Friday 4 November 2011

Friday Nov 4th - Further USA Reflections

Some further musical reflections :-

Thurs 6th pm - Upon driving on the freeway through Chicago the Butterfield Blues Band came on. The opening track was "Born In Chicago" - a tough, gritty, number and such an uplift for me being caught in afternoon traffic after having driven 1,000 miles from Boston. The perfect introduction to the home of electric blues !
Tues 11th am - Watching a film about the history of Country music in the Nashville "Country Music Hall of Fame", a song came on called "Whoever's In New England" by Reba McEntyre.
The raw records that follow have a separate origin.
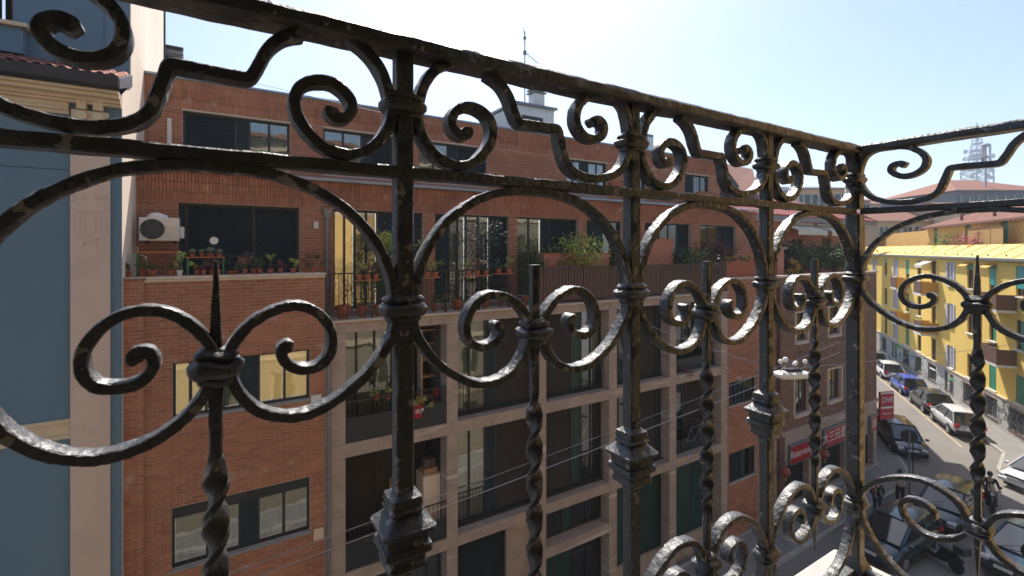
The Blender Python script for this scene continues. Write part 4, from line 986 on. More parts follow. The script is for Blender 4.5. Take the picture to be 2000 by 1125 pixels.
tree(ts(1375, FP+.6), 1.5, .5, m_leafg, 600, .09, 'grey green bush low by the slatted railing')
tree(ts(1405, FP+1.1), 2.3, .55, m_leafr, 700, .10, 'dark red leaved maple against the terrace window', low=.4)
for k, (a, b) in enumerate(((1412,1470),)):
    p0 = at(a, 510, FP+.35); p1 = ax(b, FP+.35)
    t = thing('flower_box', 'window box of small yellow flowers at the right end of the terrace', 'flower box', (p0.x, FP+.35, ZS)); L = p1-p0.x
    obj('box', MB().box((0,-.12,.5),(L,.12,p0.z-ZS)), m_terra, t, world=False)
    mb = MB(); mf = MB()
    for j in range(6): q = leaves((L*(j+.5)/6,0,p0.z-ZS+.1), .2, .12, 90, .06, PR); mb.add(q.v, q.f); mb.var[-len(q.f):] = q.var; q = leaves((L*(j+.5)/6,0,p0.z-ZS+.16), .2, .08, 60, .05, PR); mf.add(q.v, q.f); mf.var[-len(q.f):] = q.var
    obj('foliage', mb, m_leaf, t, world=False); obj('flowers', mf, m_flowy, t, world=False)
for k, (a, b, y, Yq) in enumerate(((1192,1216,352,PC-.5),(1362,1402,372,PC-.5))):
    p0 = at(a, y, Yq); L = ax(b, Yq)-p0.x
    t = thing('flower_box', ('yellow flower box on the upper roof ledge, left one','yellow flower box on the upper roof ledge, right one')[k], 'flower box', (p0.x, Yq, p0.z-.22))
    obj('box', MB().box((0,-.1,0),(L,.1,.16)), m_terra, t, world=False); mf = leaves((L/2,0,.25), L*.5, .10, 160, .06, PR); obj('flowers', mf, m_flowy, t, world=False)
# things in the loggias
def lp(x, y, Y): return at(x, y, Y)
p = lp(812, 800, FP+.02); t = thing('red_bucket', 'red hanging bucket lettered IKP in white on the balcony railing', 'bucket', (p.x, FP-.12, p.z-.16))
obj('bucket', MB().lathe((0,0,0), [(.10,0),(.14,.30),(.15,.31),(.15,.33),(.13,.33),(.12,.30),(.001,.28)], 18), m_red, t, smooth=True, world=False)
def text(s, size, loc, rot, m_, parent, name='lettering', ext=.003, sx=1.0):
    c = bpy.data.curves.new(name, 'FONT'); c.body = s; c.size = size; c.extrude = ext; c.align_x = 'CENTER'; c.align_y = 'CENTER'
    tmp = bpy.data.objects.new('tmp_text', c); COL.objects.link(tmp)
    dg = bpy.context.evaluated_depsgraph_get(); me_ = bpy.data.meshes.new_from_object(tmp.evaluated_get(dg)); bpy.data.objects.remove(tmp)
    me_.materials.clear(); me_.materials.append(m_)
    o = bpy.data.objects.new(name, me_); COL.objects.link(o); o.parent = parent; o.location = loc; o.rotation_euler = rot; o.scale = (sx, 1, 1); return o
text('IKP', .17, (0,-.152,.2), (R(90),0,0), m_whiteg, t)
pl = leaves((0,0,.38), .22, .14, 150, .07, PR); obj('foliage', pl, m_leafl, t, world=False); obj('flowers', leaves((.05,0,.42), .2, .12, 60, .06, PR), m_flowy, t, world=False)
for x, y in ((738,768),(760,768)):
    p = lp(x, y, FP+.1); plant((p.x, FP+.2, p.z-.20), .08, .14, 'bright', 'light green plant on the loggia rail %s' % ('farthest left' if x == 738 else 'next to the iron post'), ph=.2, spread=.16)
p = lp(850, 835, FP+.7); t = thing('folding_chair', 'small red folding chair in the upper loggia', 'chair', (p.x-.1, FP+.6, ZB2))
for x in (0,.34):
    obj('leg', MB().tube([(x,0,0),(x,.36,.45)], .012, 6), m_white, t, world=False); obj('leg', MB().tube([(x,.36,0),(x,0,.45),(x,-.02,.85)], .012, 6), m_white, t, world=False)
obj('seat', MB().box((0,0,.44),(.34,.36,.47)), m_red, t, bev=.006, world=False); obj('backrest', MB().box((0,-.035,.62),(.34,-.015,.85)), m_red, t, bev=.006, world=False)
p = lp(838, 640, FP+.8); t = thing('wall_rack', 'pinkish wooden rack of shelves standing against the loggia pillar', 'rack', (ax(822,FP+.9), FP+.9, ZB2))
for x in (0,.42): obj('upright', MB().box((x,0,0),(x+.05,.3,2.5)), m_cream, t, world=False)
for z in (.5,1.1,1.6,2.05,2.45): obj('shelf_board', MB().box((.051,0,z),(.419,.3,z+.04)), m_woodl, t, world=False)
p0 = at(815, 900, FP+.45); t = thing('cabinet', 'tall pale wooden cabinet standing in the lower loggia', 'cabinet', (ax(826,FP+.5), FP+.5, ZB3))
W = ax(866,FP+.5)-ax(826,FP+.5); Hc = az(850, 925, FP+.5)-ZB3
obj('body', MB().box((0,0,0),(W,.55,Hc)), m_cream, t, bev=.008, world=False); obj('door', MB().box((.02,-.02,.04),(W-.02,-.002,Hc-.03)), m_cream2, t, bev=.006, world=False)
t2 = thing('wooden_box', 'varnished wooden box piled with dark things on top of the cabinet', 'box', (ax(830,FP+.5), FP+.55, ZB3+Hc+.002))
obj('box', MB().box((0,0,0),(.4,.35,.16)), m_woodl, t2, bev=.006, world=False); obj('lid', MB().box((.02,.02,.17),(.36,.3,.42)), m_curtb, t2, bev=.02, world=False)
for k, x in enumerate((765,769)):
    t = thing('broom_handle', ('pale broom handle leaning behind the left side of the iron post','second pale broom handle close to the post')[k], 'handle', (ax(x,FP+.3), FP+.3, ZB3))
    obj('handle', MB().tube([(0,0,.1),(.0-.05*k,.12,1.75+.12*k)], .014, 8), m_woodl, t, world=False)
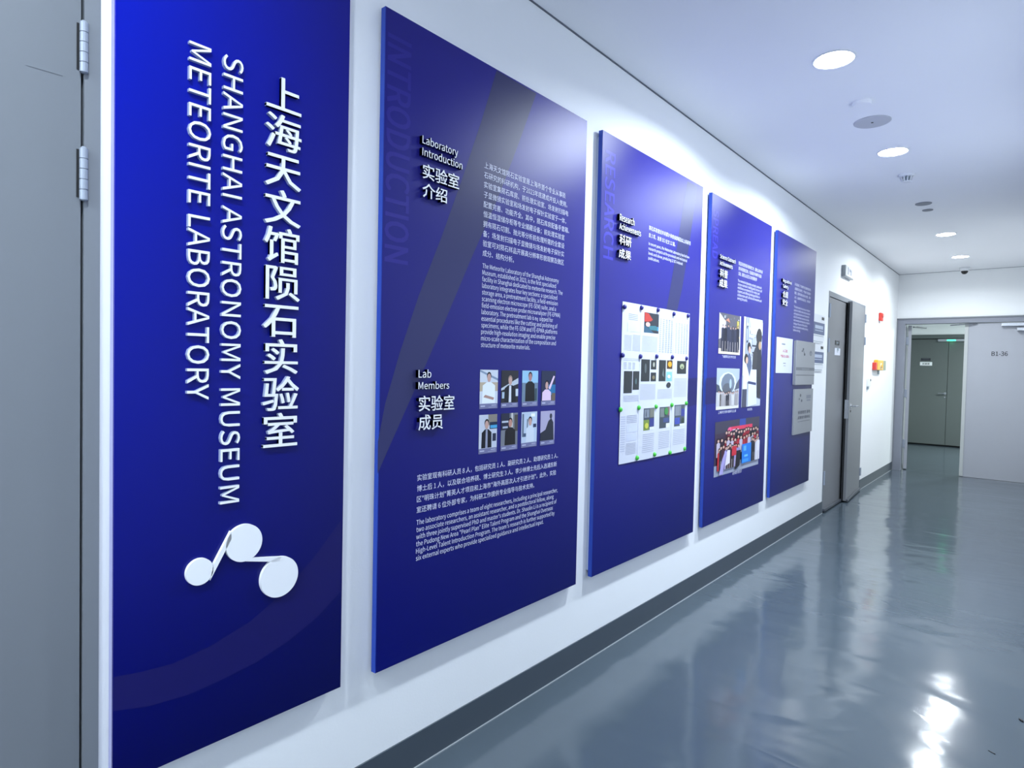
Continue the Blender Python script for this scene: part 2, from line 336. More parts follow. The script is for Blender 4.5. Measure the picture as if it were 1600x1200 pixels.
 'p': (347, "263,293 197,312 162,306 129,290 99,269 94,304 52,304 52,-128 103,-128 103,-25 101,28 129,9 158,-3 185,-7 251,12 299,68 318,157 304,239/103,227 131,250 158,264 184,269 231,255 256,216 264,156 253,92 222,50 177,36 155,39 130,49 103,67"),
 'r': (217, "186,312 153,304 124,282 100,249 99,249 94,304 52,304 52,0 103,0 103,196 126,237 153,259 179,266 209,261 218,305"),
 's': (262, "175,307 139,312 83,300 47,270 35,226 48,183 81,156 156,124 182,106 193,80 186,56 166,39 133,32 99,37 70,50 43,69 18,35 50,13 89,-2 131,-7 192,5 229,38 241,83 227,129 193,157 117,188 93,205 83,228 90,250 108,266 140,272 165,269 188,259 209,245 234,277 207,295"),
 't': (211, "111,390 69,390 63,304 15,301 15,263 61,263 61,94 69,41 96,5 147,-7 166,-6 203,4 193,43 159,34 131,41 116,61 111,92 111,263 194,263 194,304 111,304"),
 'u': (340, "99,304 47,304 47,111 57,46 88,6 141,-7 179,0 211,19 241,48 243,48 246,0 289,0 289,304 238,304 238,89 211,59 185,42 156,37 123,45 104,72 99,118"),
 'v': (292, "61,304 7,304 117,0 177,0 285,304 234,304 176,131 148,41 146,41 118,131"),
 'w': (449, "67,304 15,304 100,0 159,0 202,163 210,192 223,252 226,252 246,164 290,0 352,0 435,304 385,304 341,128 323,44 320,44 299,128 251,304 201,304 154,128 146,100 133,44 131,44 113,128"),
 'x': (279, "72,304 16,304 109,159 8,0 62,0 103,71 134,125 137,125 170,71 215,0 271,0 170,154 263,304 210,304 172,238 145,187 142,187 122,220 113,238"),
 'y': (292, "61,304 7,304 129,-1 123,-24 107,-57 84,-80 54,-89 31,-84 21,-125 57,-131 108,-117 145,-79 170,-26 285,304 235,304 180,136 155,49 152,49"),
 'z': (266, "245,304 37,304 37,263 180,263 20,27 20,0 250,0 250,41 84,41 245,277"),
}

_tc = {}
def curve_mesh(cu):
    o = bpy.data.objects.new('lettering', cu); me = bpy.data.meshes.new_from_object(o)
    vs = [(v.co.x, v.co.y) for v in me.vertices]; fs = [tuple(p.vertices) for p in me.polygons]
    bpy.data.meshes.remove(me); bpy.data.objects.remove(o); bpy.data.curves.remove(cu); return vs, fs
def font_mesh(s):
    cu = bpy.data.curves.new('lettering', 'FONT'); cu.body = s; cu.resolution_u = 2; return curve_mesh(cu)
_b0 = max(v[0] for v in font_mesh('|')[0]); EM = max(v[0] for v in font_mesh('国|')[0]) - _b0
GS = EM / (0.35014 * 1600)
def char(ch):
    """(vertices 2D, faces, advance)"""
    if ch in _tc: return _tc[ch]
    if ch == ' ': q = ([], [], 0.224 * EM)
    elif ch in GL:
        cu = bpy.data.curves.new('lettering', 'CURVE'); cu.dimensions = '2D'; cu.fill_mode = 'BOTH'
        for loop in GL[ch][1].split('/'):
            pts = [tuple(map(int, p.split(','))) for p in loop.split()]
            sp = cu.splines.new('POLY'); sp.points.add(len(pts) - 1); sp.use_cyclic_u = True
            for k, p in enumerate(pts): sp.points[k].co = (p[0] * GS, p[1] * GS, 0, 1)
        v, f = curve_mesh(cu); q = (v, f, GL[ch][0] * GS)
    else:
        v, f = font_mesh(ch); q = (v, f, EM)
    _tc[ch] = q; return q
def advance(s): return sum(char(c)[2] for c in s)
def glyphs(s, off=0.0):
    """flat mesh of a line; off thickens the strokes by laying shifted copies over each other"""
    k = (s, off)
    if k in _tc: return _tc[k]
    V = []; Fc = []; x = 0.0
    sh = [(0, 0)] if off < .009 else [(-off, -off * .6), (off, -off * .6), (off, off * .6), (-off, off * .6)]
    for c in s:
        v, f, a = char(c)
        for kk, (dx, dy) in enumerate(sh):
            n = len(V); V += [(p[0] + x + dx, p[1] + dy, -kk * 1.0) for p in v]; Fc += [tuple(i + n for i in q) for q in f]
        x += a
    _tc[k] = (V, Fc, None); return _tc[k]
def bbox(s, off=0.0):
    vs = glyphs(s, off)[0]
    return min(v[0] for v in vs), min(v[1] for v in vs), max(v[0] for v in vs), max(v[1] for v in vs)
def place(s, fn, off=0.0):
    vs, fs, nz = glyphs(s, off); out = []
    for v in vs:
        p = fn(v[0], v[1]); out.append((p[0] + v[2] * .00006, p[1], p[2]))
    return out, fs
def merge(parts):
    V = []; Fc = []
    for vs, fs in parts:
        n = len(V); V += vs; Fc += [tuple(i + n for i in f) for f in fs]
    return V, Fc
def flat_line(s, y0, zb, y1, cap, X, off=0.0, xs=None):
    """flat line of print: left y0, baseline zb, right y1 (or x scale xs), cap height `cap`"""
    b = bbox(s, off); h = bbox('H')[3]
    sz = cap / h; sx = xs if xs else (y1 - y0) / (b[2] - b[0])
    return place(s, lambda x, y: (X, y0 + (x - b[0]) * sx, zb + y * sz), off)
def para(name, parent, lines, pL0, pL1, pR, cap, X, m, off=0.0, li=0):
    """paragraph: pL0 / pL1 = pixels of the left baseline ends of first / last line, pR = right end of line li"""
    y0, z0 = W(*pL0, X=X); y1, z1 = W(*pL1, X=X); y0 = (y0 + y1) / 2; yr, _ = W(*pR, X=X)
    b = bbox(lines[li], off); sx = (yr - y0) / (b[2] - b[0]); n = len(lines); out = []
    for i, s in enumerate(lines):
        zb = z0 + (z1 - z0) * i / max(1, n - 1)
        out.append(flat_line(s, y0, zb, None, cap, X, off, xs=sx))
    return obj(name, merge(out), m, parent)
def letters_h(s, parent, pL, pR, ctop, X0, X1, off, name='letter', mats=None, cjk=False):
    """raised letters along a horizontal line, one mesh per letter. pL: left baseline pixel, pR: right end pixel, ctop: pixel of top of first letter"""
    y0, zb = W(*pL, X=X1); y1, _ = W(*pR, X=X1); _, zt = W(*ctop, X=X1)
    full = bbox(s, off)
    ref = bbox(s[0], off); sz = (zt - zb) / (ref[3] - (ref[1] if cjk else 0)); base = zb - (ref[1] * sz if cjk else 0)
    sx = (y1 - y0) / (full[2] - full[0])
    for i, ch in enumerate(s):
        if ch == ' ': continue
        adv = advance(s[:i])
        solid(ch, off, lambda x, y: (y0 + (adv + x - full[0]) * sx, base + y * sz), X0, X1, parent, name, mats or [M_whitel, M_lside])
def solid(ch, off, fn, X0, X1, parent, name, mats):
    vs, fs, _ = glyphs(ch, off); n = len(vs); V = []
    for x, y, z in vs: Y, Z = fn(x, y); V.append((X1 + z * .00025, Y, Z))
    V += [(X0, v[1], v[2]) for v in V]
    F2 = list(fs); cnt = {}
    for f in fs:
        for a, b in zip(f, f[1:] + f[:1]): cnt.setdefault((min(a, b), max(a, b)), []).append((a, b))
    nf = len(F2)
    F2 += [(a, a + n, b + n, b) for k in cnt.values() if len(k) == 1 for a, b in k]
    o = obj(name, (V, F2), mats, parent)
    for p in o.data.polygons: p.material_index = 0 if p.index < nf else 1
    return o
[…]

The pain it expresses - marital desolation as experienced by millions of working people - summed up the huge strengths of Country music. It showed how the commercial aspects of Nashville-based Country can speak so eloquently into the lives of ordinary people - and echoed so powerfully the pain and suffering I'm feeling. You don't have to please the music critics to make great art !  
Mon 24th pm - I'd been playing 12 CDs of Crosby, Stills, & Nash (and sometimes Young)  via my MP3 player since leaving Albuquerque. Then just as I was approaching Pasadena Graham Nash comes on, introducing "America" by Paul Simon. A beautiful rendition, just him solo with acoustic guitar. His version has that quality of sadness so typical of his own greatest songs, and it captured exactly what I'd driven 4,000 miles for. To look for the heart and soul of the US, which for me is looking for my own reality. The line about the cars on the New Jersey turnpike summed it all up - anyone with a heart and imagination born in the fifties onwards in a dying UK has always looked to America for a centre, for vitality, for the drive to move forwards. I had to hold back the tears for fear of unsafe driving.
Mon 24th again - now getting near my hotel on Highway 110, and getting the first sight of the skyscrapers in downtown LA to my left. On came a version of "Turn, Turn, Turn", a keynote song for me in this darkest of seasons. The passion of the harmonies built upon my exhilaration at finallly being in LA after driving 4,200 miles. It also healed an ache in my heart from my previous US jaunt with my (then) wife and family, when we spent a day on Malibu Beach rather than looking round LA. This time I was going to get the proper LA experience, and my arrival there just happened to be marked by a strong rendition of one of my favourite songs by THE greatest LA-based group ever, the Byrds !    

Can't wait to be back in the US. England has history but America has freshness, excitement, and honesty.